[Quantifying direct N2O emissions from paddy fields during rice growing season in China: model and input data validation].

The models on direct N2O emissions from rice paddies under different water regimes developed by the authors were validated against field measurements in China reported in 2005-2007 and in other regions. In flooding rice paddies (F), N2O emission predicted by the model was consistent with previous reports in other regions. Under the water regime of flooding-midseason drainage-reflooding (F-D-F), the model developed in this study was comparable to that established by using worldwide database. The models also well fitted N2O emissions from rice paddies under the water regime of flooding-midseason drainage-reflooding-moisture but without waterlogging (F-D-F-M) in China. Consistency of rice production data derived from the database of this study with those reported in previous studies suggests that the model input data of rice production had high reliability. The input data showed that water management and nitrogen input regimes have greatly changed in rice paddies since the 1950s. During the 1950s-1970s, about 20%-25% of the rice paddy was continuous water logging, and 75%-80% under the water regime of F-D-F. Since the 1980s, about 12%-16%, 77% and 7%-12% of paddy fields were under the water regimes of F, F-D-F and F-D-F-M, respectively. Total N input during the rice growing season averaged 87.49 kg x hm(-2) in the 1950s and 224.64 kg x hm(-2) in the 1990s. Chemical N input during the rice growing season has increased from 37.4 kg x hm(-2) in the 1950s to 198.8 kg x hm(-2) in the 1990s, accounting for 43% and 88% of the seasonal total N inputs, respectively. Manure N input was applied at stable rate, ranging from 45.2 kg x hm(-2) to 48.2 kg x hm(-2) during the 1950s-1970s, but thereafter it decreased over time. The contribution of manure N to total N inputs has decreased from 52% in the 1950s to 9% in the 1990s. Crop residue N retained during the rice growing season has increased from 4.9 kg x hm(-2) in the 1950s to 6.3 kg x hm(-2) in the 1980s. A high spatial variation of nitrogen inputs during the rice growing season was found in the 1950s-1970s, while it was not pronounced in the 1980s-1990s. Overall, the results of this study suggest that the models could be used to quantify direct N2O emissions from rice paddies under various water regimes in China.

[Quantifying direct N2O emissions from paddy fields during rice growing season in China: model application].

Based on statistical analysis of field N2O measurements in rice paddies in China, the models on direct N2O emissions under different water regimes were established.
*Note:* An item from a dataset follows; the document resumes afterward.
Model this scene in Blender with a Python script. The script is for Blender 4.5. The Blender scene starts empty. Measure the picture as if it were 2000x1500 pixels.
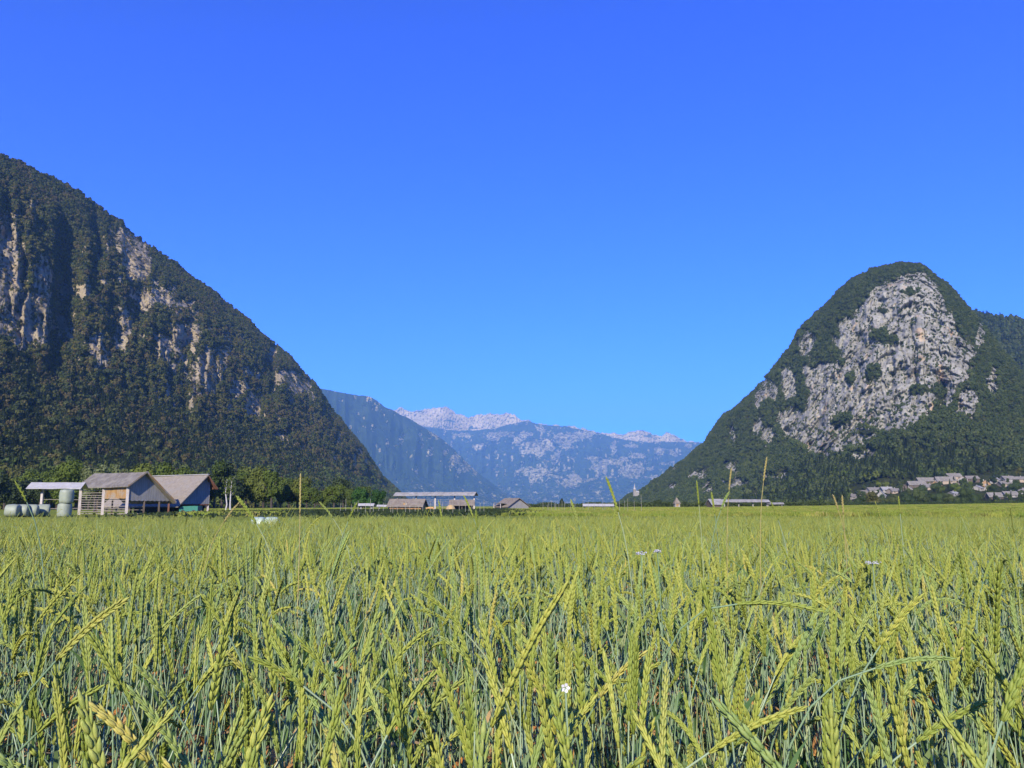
import bpy, math, random
import numpy as np
from mathutils import Vector, Matrix
from mathutils.bvhtree import BVHTree
R = math.radians
random.seed(7); rng = np.random.default_rng(7)
sc = bpy.context.scene
col = sc.collection

# ------------------------------------------------------------------ camera, sky, sun, exposure
CZ = 1.27                                   # eye height
FPX = 1600.0                                # focal length in photograph pixels (2000 wide)
PITCH = math.atan(238.0 / FPX)
cd = bpy.data.cameras.new('camera'); cam = bpy.data.objects.new('camera', cd); col.objects.link(cam)
cam.location = (0, 0, CZ); cam.rotation_euler = (R(90) + PITCH, 0, 0)
cd.sensor_width = 36; cd.lens = 36 * FPX / 2000; cd.clip_start = .05; cd.clip_end = 40000
sc.camera = cam
SUN_EL = R(27); SUN_AZ = R(180 + 12)        # azimuth clockwise from +Y (view direction): behind, to the left
sun_to = Vector((math.sin(SUN_AZ) * math.cos(SUN_EL), math.cos(SUN_AZ) * math.cos(SUN_EL), math.sin(SUN_EL)))
w = bpy.data.worlds.new('World'); sc.world = w; w.use_nodes = True
nt = w.node_tree; nt.nodes.clear()
sky = nt.nodes.new('ShaderNodeTexSky'); sky.sky_type = 'NISHITA'; sky.sun_disc = False
sky.sun_elevation = SUN_EL; sky.sun_rotation = SUN_AZ; sky.air_density = 1.0; sky.dust_density = 0.25; sky.ozone_density = 3.0
mul = nt.nodes.new('ShaderNodeMix'); mul.data_type = 'RGBA'; mul.blend_type = 'MULTIPLY'; mul.inputs['Factor'].default_value = 1
mul.inputs['B'].default_value = (0.02, 0.22, 0.96, 1)
bg = nt.nodes.new('ShaderNodeBackground'); bg.inputs['Strength'].default_value = .078
wo = nt.nodes.new('ShaderNodeOutputWorld')
gm = nt.nodes.new('ShaderNodeGamma'); gm.inputs[1].default_value = 1.5
nt.links.new(sky.outputs[0], gm.inputs[0]); nt.links.new(gm.outputs[0], mul.inputs['A']); nt.links.new(mul.outputs['Result'], bg.inputs[0]); nt.links.new(bg.outputs[0], wo.inputs[0])
sl = bpy.data.lights.new('sun', 'SUN'); sl.energy = 5.0; sl.angle = R(.5); sl.color = (1, .90, .74)
so = bpy.data.objects.new('sun', sl); col.objects.link(so)
so.rotation_euler = sun_to.to_track_quat('Z', 'Y').to_euler(); so.location = (0, -20, 40)
sc.view_settings.view_transform = 'Standard'; sc.view_settings.look = 'None'
sc.view_settings.exposure = 1.0; sc.view_settings.gamma = 1
sc.render.engine = 'CYCLES'
cy = sc.cycles
cy.max_bounces = 6; cy.diffuse_bounces = 3; cy.glossy_bounces = 2; cy.transmission_bounces = 4; cy.volume_bounces = 1
cy.transparent_max_bounces = 8; cy.use_denoising = True; cy.caustics_reflective = False; cy.caustics_refractive = False

# ------------------------------------------------------------------ helpers
def ray(px, py):
    """direction of a photograph pixel, normalised so that y (depth) = 1"""
    x = (px - 1000) / FPX; y = (750 - py) / FPX
    c, s = math.cos(PITCH), math.sin(PITCH)
    d = (x, c - y * s, s + y * c)
    return np.array((d[0] / d[1], 1.0, d[2] / d[1]))
def at(px, py, Y):
    d = ray(px, py); return Vector((d[0] * Y, Y, CZ + d[2] * Y))
def polar(px, py):
    d = ray(px, py); h = math.hypot(d[0], 1); return math.atan2(d[0], 1), d[2] / h
def project(x, y, z):
    c, s = math.cos(PITCH), math.sin(PITCH)
    zz = z - CZ
    f = y * c + zz * s; u = -y * s + zz * c
    return 1000 + FPX * x / f, 750 - FPX * u / f
def vnoise(x, y, z=0.0, seed=0):
    x = np.asarray(x, float); y = np.asarray(y, float); z = np.zeros_like(x) + z
    xi = np.floor(x).astype(np.int64); yi = np.floor(y).astype(np.int64); zi = np.floor(z).astype(np.int64)
    fx = x - xi; fy = y - yi; fz = z - zi
    fx = fx*fx*fx*(fx*(fx*6-15)+10); fy = fy*fy*fy*(fy*(fy*6-15)+10); fz = fz*fz*fz*(fz*(fz*6-15)+10)
    def h(a, b, c):
        n = (a * 73856093) ^ (b * 19349663) ^ (c * 83492791) ^ (seed * 2654435761)
        n = n & 0xffffffff; n = ((n >> 13) ^ n) * 1274126177 & 0xffffffff; n = ((n >> 16) ^ n) * 2246822519 & 0xffffffff
        n = (n >> 15) ^ n
        return (n & 0xffff) / 32767.5 - 1
    r = 0
    for a in (0, 1):
        for b in (0, 1):
            for c in (0, 1):
                wgt = (fx if a else 1-fx) * (fy if b else 1-fy) * (fz if c else 1-fz)
                r = r + wgt * h(xi+a, yi+b, zi+c)
    return r
def fbm(x, y, z=0.0, oct=4, seed=0, gain=.5):
    r = 0; a = 1; t = 0
    for i in range(oct):
        r = r + a * vnoise(x * 2**i, y * 2**i, np.asarray(z) * 2.0**i, seed + i * 17); t += a; a *= gain
    return r / t
def smooth(a, b, x):
    t = np.clip((x - a) / (b - a), 0, 1); return t * t * (3 - 2 * t)

def tag(o, label=None, cat=None, group=None, kind=None):
    if label: o['label'] = label
    if cat: o['category'] = cat
    if group: o['group'] = group
    if kind: o['kind'] = kind
    return o
def empty(name, loc=(0, 0, 0), rz=0, label=None, cat=None, group=None):
    o = bpy.data.objects.new(name, None); col.objects.link(o); o.location = loc; o.rotation_euler = (0, 0, rz)
    o.empty_display_size = .3
    return tag(o, label, cat, group)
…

After successes in model validation and input data verification, the models were used to quantify changes in direct N2O emissions from paddy fields during the rice growing season in mainland China between the 1950s and the 1990s. Due to increases in rice planting area and nitrogen input and changes in water regime, the models predicted that seasonal N2O-N emissions from rice paddies have increased from 9.55 Gg each year in the 1950s to 32.26 Gg N2O-N in the 1990s, which was accompanied by the increase in rice yield over the period 1950s-1990s. During the period 1950s-1990s, seasonal N2O-N emissions from rice paddies have increased, on average, at a rate of 6.74 Gg per decade. Seasonal N2O fluxes in rice paddies were estimated to be 0.32 kg x hm(-2) in the 1950s and 1.00 kg x hm(-2) in the 1990s, which accounted for 0.37% and 0.46% of the seasonal total N inputs, respectively. The uncertainties in N2O estimate were estimated to be 59.8% in the 1950s and 37.5% in the 1990s. Seasonal N2O emissions from rice paddies in the region of middle and lower Yangtze River contributed 51% -56% to its national total. In the 1990s, N2O emissions during the rice growing season accounted for 8%-11% of the reported annual total of N2O emissions from croplands in China, suggesting that paddy rice development could have contributed to mitigating agricultural N2O emissions in the past decades. However, seasonal N2O emissions would be increased given that saving-water irrigation and nitrogen inputs are increasingly adopted in rice paddies in China.